The late Republican strategist Lee Atwater famously laid out the Southern Strategy tactics years ago when he said that, in the past, politicians could just scream racist epithets and that would be enough. But he realized the GOP needed to be more subtle as the years went by. The results were coded tropes involving “law and order,” “welfare queens” and other veiled appeals that their racist base would understand, while not offending suburban whites who weren’t comfortable with overtly crude rhetoric.
Starting with Nixon, virtually all GOP politicians skillfully deployed that tactic keeping the coalition of big and small business, evangelicals and anti-communists in the tent alongside true believers in the South’s “Lost Cause” myth. But [the Felon]
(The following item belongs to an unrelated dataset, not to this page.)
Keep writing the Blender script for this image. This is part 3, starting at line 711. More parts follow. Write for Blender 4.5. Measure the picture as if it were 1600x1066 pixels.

Donald Trumpis now on the verge of jettisoning that aspect of the strategy once and for all.As the Republican Party becomes more and more alienated from the white suburbs that no longer back its candidates — largely due to Trump’s grotesque behavior — they are finding they no longer need to hide their true agenda. It looks like the old Confederacy is making another run at it — this time with a loud-mouthed New Yorker at the helm and a Supreme Court majority ready to do its dirty work.